Here is when a knowledge of the application helps. We know that all requests to Trade3 come through the HTTP transport and all EJB calls are done locally in the same JVM. It happens that Trade3 does not change the values of the parameters being passed to EJB method calls. Pass-by-reference is a performance enhancement mechanism where, instead of deeply copying objects, only the references to the objects are passed.

Data Source Prepared Statements and Connection Pool

The prepared statement size and connection pool size of the data source are two knobs that you can tune if you are having database bottlenecks. However, based on our thread dump analysis, we are not experiencing a performance problem on the database side. Thus, it appears that the default value of 60 prepared statements and 50 connection pools works well for the Trade3 workload.

Finally, we reran our tests with pass-by-reference enabled and set the ORB Thread Pool size down to 10. The results are shown in Table 22-5. The performance graph is also shown in Figure 22-9. Compare these results with the initial performance data, and you will see that a big difference has been made.
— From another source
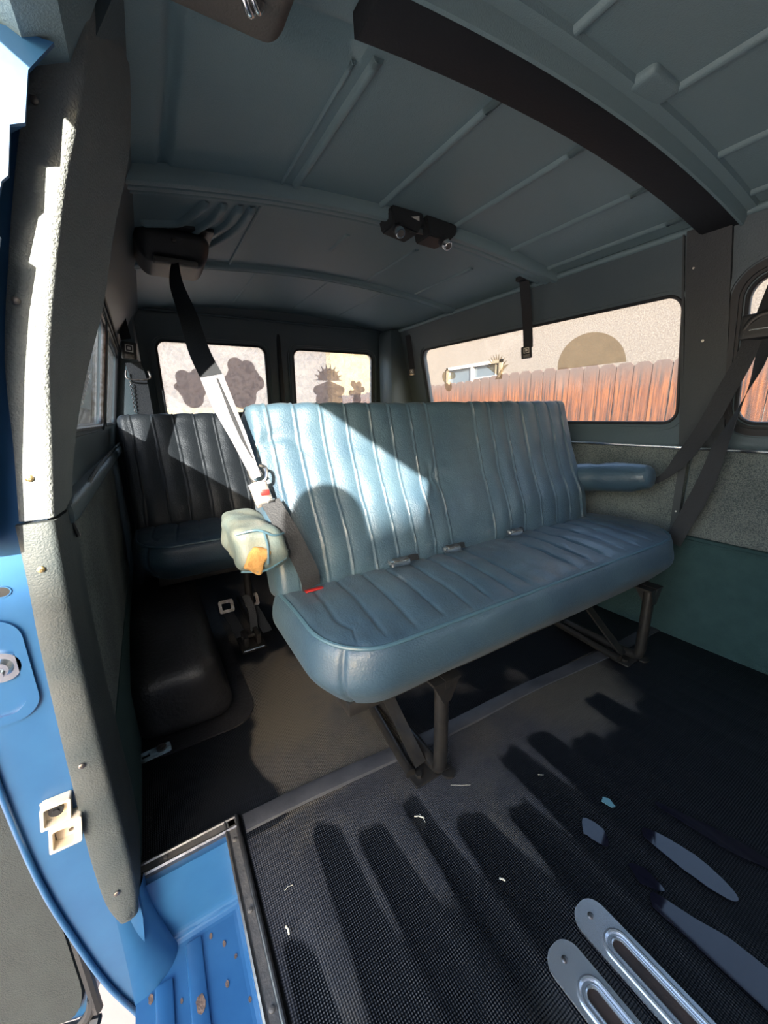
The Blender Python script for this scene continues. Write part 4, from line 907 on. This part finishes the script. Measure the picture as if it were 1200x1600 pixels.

At this point, we have used ~99% of the application server's CPU and raised the number of users to 250.

Hyperthreading

Our final attempt to improve performance was to take advantage of the hyperthreading feature of the Intel Xeon processor. Fortunately, our Linux kernel supports hyperthreading. Using the same system in its tuned state, we enabled hyperthreading through the hardware system configuration and recycled the application server box. The results of rerunning the tests are shown in Table 22-6.

It appears that the Trade3 application and the settings we have used so far do not lend to the hyperthreading feature of the processors as clearly shown in the results. This just goes to show that the promise of hyperthreading should be studied carefully and must be applied only in the right situations.